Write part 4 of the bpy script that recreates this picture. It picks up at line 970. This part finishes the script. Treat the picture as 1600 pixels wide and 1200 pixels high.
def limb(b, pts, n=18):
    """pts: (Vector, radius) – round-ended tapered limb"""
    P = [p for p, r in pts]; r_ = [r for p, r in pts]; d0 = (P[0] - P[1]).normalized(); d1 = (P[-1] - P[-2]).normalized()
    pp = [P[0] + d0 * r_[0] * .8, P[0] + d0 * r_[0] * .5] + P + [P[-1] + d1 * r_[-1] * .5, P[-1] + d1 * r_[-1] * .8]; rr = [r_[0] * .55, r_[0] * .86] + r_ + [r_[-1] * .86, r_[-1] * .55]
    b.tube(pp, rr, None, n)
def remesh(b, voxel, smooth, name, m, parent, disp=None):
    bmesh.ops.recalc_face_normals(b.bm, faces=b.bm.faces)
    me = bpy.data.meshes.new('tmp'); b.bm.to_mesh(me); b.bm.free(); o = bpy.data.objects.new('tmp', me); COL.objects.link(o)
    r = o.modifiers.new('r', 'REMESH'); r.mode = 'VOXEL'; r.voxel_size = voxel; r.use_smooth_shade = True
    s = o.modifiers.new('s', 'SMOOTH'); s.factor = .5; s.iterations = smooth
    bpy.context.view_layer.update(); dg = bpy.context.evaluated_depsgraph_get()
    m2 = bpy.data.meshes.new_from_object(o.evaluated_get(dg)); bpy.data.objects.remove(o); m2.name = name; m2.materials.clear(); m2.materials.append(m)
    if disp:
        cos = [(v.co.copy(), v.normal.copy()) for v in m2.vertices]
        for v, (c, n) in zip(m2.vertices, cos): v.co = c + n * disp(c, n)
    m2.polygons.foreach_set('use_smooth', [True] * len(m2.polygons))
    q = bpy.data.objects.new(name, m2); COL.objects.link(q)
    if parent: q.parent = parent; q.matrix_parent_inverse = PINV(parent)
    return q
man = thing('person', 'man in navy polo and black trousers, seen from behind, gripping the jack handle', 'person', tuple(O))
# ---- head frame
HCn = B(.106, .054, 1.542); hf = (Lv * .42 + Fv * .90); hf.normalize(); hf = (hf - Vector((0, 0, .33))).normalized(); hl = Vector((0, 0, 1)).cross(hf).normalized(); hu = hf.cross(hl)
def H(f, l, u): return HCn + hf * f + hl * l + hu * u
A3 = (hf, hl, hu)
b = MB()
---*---
### Task directions:
Go through the listing and copy all of it exactly.

### Output of the exercise:
Write part 4 of the bpy script that recreates this picture. It picks up at line 970. This part finishes the script. Treat the picture as 1600 pixels wide and 1200 pixels high.
def limb(b, pts, n=18):
    """pts: (Vector, radius) – round-ended tapered limb"""
    P = [p for p, r in pts]; r_ = [r for p, r in pts]; d0 = (P[0] - P[1]).normalized(); d1 = (P[-1] - P[-2]).normalized()
    pp = [P[0] + d0 * r_[0] * .8, P[0] + d0 * r_[0] * .5] + P + [P[-1] + d1 * r_[-1] * .5, P[-1] + d1 * r_[-1] * .8]; rr = [r_[0] * .55, r_[0] * .86] + r_ + [r_[-1] * .86, r_[-1] * .55]
    b.tube(pp, rr, None, n)
def remesh(b, voxel, smooth, name, m, parent, disp=None):
    bmesh.ops.recalc_face_normals(b.bm, faces=b.bm.faces)
    me = bpy.data.meshes.new('tmp'); b.bm.to_mesh(me); b.bm.free(); o = bpy.data.objects.new('tmp', me); COL.objects.link(o)
    r = o.modifiers.new('r', 'REMESH'); r.mode = 'VOXEL'; r.voxel_size = voxel; r.use_smooth_shade = True
    s = o.modifiers.new('s', 'SMOOTH'); s.factor = .5; s.iterations = smooth
    bpy.context.view_layer.update(); dg = bpy.context.evaluated_depsgraph_get()
    m2 = bpy.data.meshes.new_from_object(o.evaluated_get(dg)); bpy.data.objects.remove(o); m2.name = name; m2.materials.clear(); m2.materials.append(m)
    if disp:
        cos = [(v.co.copy(), v.normal.copy()) for v in m2.vertices]
        for v, (c, n) in zip(m2.vertices, cos): v.co = c + n * disp(c, n)
    m2.polygons.foreach_set('use_smooth', [True] * len(m2.polygons))
    q = bpy.data.objects.new(name, m2); COL.objects.link(q)
    if parent: q.parent = parent; q.matrix_parent_inverse = PINV(parent)
    return q
man = thing('person', 'man in navy polo and black trousers, seen from behind, gripping the jack handle', 'person', tuple(O))
# ---- head frame
HCn = B(.106, .054, 1.542); hf = (Lv * .42 + Fv * .90); hf.normalize(); hf = (hf - Vector((0, 0, .33))).normalized(); hl = Vector((0, 0, 1)).cross(hf).normalized(); hu = hf.cross(hl)
def H(f, l, u): return HCn + hf * f + hl * l + hu * u
A3 = (hf, hl, hu)
b = MB()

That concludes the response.